>> start Provided data

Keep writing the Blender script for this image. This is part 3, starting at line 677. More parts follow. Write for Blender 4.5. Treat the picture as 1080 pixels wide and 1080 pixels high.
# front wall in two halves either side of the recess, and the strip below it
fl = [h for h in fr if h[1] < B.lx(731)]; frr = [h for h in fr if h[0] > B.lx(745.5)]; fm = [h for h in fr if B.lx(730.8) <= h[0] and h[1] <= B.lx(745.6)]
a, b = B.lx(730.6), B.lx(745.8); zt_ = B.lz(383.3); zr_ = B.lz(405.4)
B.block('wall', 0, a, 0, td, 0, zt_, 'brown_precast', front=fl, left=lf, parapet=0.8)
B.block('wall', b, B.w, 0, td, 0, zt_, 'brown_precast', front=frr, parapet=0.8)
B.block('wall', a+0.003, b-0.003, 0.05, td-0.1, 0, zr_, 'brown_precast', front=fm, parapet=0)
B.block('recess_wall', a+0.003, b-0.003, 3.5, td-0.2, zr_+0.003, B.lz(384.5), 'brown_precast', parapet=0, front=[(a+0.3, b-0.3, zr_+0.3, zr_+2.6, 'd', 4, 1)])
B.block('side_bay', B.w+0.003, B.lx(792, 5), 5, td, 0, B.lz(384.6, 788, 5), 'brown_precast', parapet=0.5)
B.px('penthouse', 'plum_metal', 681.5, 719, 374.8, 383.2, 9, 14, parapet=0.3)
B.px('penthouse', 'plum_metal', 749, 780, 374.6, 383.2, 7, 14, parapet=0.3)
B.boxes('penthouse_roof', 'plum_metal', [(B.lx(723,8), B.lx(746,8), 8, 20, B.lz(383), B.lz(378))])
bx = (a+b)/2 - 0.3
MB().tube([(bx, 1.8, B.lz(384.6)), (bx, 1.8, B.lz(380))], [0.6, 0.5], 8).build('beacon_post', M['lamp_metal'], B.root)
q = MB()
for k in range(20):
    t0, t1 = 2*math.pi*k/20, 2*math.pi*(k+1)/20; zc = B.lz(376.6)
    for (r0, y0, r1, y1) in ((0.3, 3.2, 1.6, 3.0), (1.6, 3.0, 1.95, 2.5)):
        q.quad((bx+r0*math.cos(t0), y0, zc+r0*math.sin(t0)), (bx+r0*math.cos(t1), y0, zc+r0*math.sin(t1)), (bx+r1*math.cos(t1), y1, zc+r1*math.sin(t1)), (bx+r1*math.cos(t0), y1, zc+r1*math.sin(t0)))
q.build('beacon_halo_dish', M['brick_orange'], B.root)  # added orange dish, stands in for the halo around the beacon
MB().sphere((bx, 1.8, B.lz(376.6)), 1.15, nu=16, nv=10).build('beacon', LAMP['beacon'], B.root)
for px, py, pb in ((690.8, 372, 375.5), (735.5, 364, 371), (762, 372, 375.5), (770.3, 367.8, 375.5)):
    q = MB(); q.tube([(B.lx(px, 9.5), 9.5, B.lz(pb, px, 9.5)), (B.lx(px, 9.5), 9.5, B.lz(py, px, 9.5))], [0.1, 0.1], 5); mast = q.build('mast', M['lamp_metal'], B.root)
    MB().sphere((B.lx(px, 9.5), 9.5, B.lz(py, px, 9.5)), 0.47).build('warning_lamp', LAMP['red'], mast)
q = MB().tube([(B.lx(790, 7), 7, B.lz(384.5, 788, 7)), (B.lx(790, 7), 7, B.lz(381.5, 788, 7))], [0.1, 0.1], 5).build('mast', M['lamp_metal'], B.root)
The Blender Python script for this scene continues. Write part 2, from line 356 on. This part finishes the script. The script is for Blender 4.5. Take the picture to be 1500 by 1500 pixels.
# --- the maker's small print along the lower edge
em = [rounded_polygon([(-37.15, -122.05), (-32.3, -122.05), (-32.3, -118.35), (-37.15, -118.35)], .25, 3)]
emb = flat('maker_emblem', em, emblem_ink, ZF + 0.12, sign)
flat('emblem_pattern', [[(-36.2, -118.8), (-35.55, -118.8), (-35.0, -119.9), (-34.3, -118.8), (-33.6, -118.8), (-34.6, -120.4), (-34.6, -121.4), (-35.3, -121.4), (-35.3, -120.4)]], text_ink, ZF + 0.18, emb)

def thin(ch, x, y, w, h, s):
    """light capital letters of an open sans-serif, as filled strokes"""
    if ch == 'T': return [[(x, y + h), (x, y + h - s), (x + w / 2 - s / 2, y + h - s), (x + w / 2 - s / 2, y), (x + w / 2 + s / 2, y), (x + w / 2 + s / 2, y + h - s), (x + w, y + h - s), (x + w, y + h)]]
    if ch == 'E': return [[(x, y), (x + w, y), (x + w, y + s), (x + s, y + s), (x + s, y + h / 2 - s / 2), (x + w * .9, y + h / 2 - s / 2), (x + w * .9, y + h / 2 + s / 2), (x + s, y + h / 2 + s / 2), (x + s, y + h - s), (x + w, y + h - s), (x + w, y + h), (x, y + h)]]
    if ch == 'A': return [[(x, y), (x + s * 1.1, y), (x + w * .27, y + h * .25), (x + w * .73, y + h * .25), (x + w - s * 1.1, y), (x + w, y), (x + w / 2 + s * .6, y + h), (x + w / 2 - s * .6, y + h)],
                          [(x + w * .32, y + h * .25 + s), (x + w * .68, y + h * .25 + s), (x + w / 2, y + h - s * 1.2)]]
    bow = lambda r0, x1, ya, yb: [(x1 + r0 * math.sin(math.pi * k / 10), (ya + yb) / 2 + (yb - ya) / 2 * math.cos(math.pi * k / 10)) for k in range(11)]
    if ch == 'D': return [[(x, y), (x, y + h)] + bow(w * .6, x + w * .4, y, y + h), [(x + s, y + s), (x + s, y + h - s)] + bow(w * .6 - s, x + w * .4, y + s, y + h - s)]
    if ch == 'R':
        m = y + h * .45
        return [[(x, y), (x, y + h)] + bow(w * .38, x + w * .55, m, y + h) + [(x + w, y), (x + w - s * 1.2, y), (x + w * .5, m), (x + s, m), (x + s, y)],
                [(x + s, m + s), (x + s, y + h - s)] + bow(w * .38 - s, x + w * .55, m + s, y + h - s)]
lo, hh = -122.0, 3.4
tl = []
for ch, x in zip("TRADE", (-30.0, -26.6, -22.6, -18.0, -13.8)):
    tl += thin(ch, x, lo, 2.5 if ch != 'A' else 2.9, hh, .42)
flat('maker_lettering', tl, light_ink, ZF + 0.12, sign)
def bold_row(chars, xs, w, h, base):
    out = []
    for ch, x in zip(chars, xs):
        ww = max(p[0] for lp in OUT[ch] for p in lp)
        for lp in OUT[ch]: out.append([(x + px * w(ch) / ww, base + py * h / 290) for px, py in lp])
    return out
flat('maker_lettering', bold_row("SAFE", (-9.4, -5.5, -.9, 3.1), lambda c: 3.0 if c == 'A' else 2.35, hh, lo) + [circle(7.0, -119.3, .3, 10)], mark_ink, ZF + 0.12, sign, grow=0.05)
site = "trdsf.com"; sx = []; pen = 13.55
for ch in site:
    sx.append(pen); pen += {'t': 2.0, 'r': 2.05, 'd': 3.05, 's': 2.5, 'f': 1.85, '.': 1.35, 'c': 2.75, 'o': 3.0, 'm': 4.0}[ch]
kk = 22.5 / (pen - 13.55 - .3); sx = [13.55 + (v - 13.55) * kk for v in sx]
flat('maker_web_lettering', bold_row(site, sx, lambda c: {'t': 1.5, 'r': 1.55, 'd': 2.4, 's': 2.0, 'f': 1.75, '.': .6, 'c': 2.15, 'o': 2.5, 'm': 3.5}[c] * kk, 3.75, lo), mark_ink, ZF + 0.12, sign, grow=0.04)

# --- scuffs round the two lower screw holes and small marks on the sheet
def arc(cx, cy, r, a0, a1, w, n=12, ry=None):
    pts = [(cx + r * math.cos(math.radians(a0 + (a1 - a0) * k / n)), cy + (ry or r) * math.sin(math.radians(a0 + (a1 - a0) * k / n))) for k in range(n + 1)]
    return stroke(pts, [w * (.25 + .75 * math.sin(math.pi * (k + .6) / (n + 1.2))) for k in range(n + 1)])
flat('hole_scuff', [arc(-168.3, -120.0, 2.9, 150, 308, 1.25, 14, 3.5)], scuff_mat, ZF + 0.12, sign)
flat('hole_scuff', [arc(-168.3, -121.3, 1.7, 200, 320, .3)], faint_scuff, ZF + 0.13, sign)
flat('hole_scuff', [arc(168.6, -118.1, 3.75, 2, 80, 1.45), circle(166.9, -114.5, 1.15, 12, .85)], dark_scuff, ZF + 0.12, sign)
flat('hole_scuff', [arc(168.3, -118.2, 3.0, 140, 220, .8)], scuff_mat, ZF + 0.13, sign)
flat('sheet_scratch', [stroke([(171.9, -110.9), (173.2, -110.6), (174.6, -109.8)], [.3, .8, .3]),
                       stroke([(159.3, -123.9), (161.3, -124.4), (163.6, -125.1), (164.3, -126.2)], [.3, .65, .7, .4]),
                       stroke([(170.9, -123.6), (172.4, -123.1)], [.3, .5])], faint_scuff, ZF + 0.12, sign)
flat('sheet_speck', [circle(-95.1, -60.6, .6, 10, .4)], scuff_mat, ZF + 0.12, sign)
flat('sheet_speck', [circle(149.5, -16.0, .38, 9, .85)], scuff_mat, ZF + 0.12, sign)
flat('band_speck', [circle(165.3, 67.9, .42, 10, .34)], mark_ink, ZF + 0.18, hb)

>> end Provided data

> Stated exercise: Retype exactly the lines above, from the one with "The Blender Python" through the one with "ZF + 0.18, emb)", inclusive.

> The reply:
The Blender Python script for this scene continues. Write part 2, from line 356 on. This part finishes the script. The script is for Blender 4.5. Take the picture to be 1500 by 1500 pixels.
# --- the maker's small print along the lower edge
em = [rounded_polygon([(-37.15, -122.05), (-32.3, -122.05), (-32.3, -118.35), (-37.15, -118.35)], .25, 3)]
emb = flat('maker_emblem', em, emblem_ink, ZF + 0.12, sign)
flat('emblem_pattern', [[(-36.2, -118.8), (-35.55, -118.8), (-35.0, -119.9), (-34.3, -118.8), (-33.6, -118.8), (-34.6, -120.4), (-34.6, -121.4), (-35.3, -121.4), (-35.3, -120.4)]], text_ink, ZF + 0.18, emb)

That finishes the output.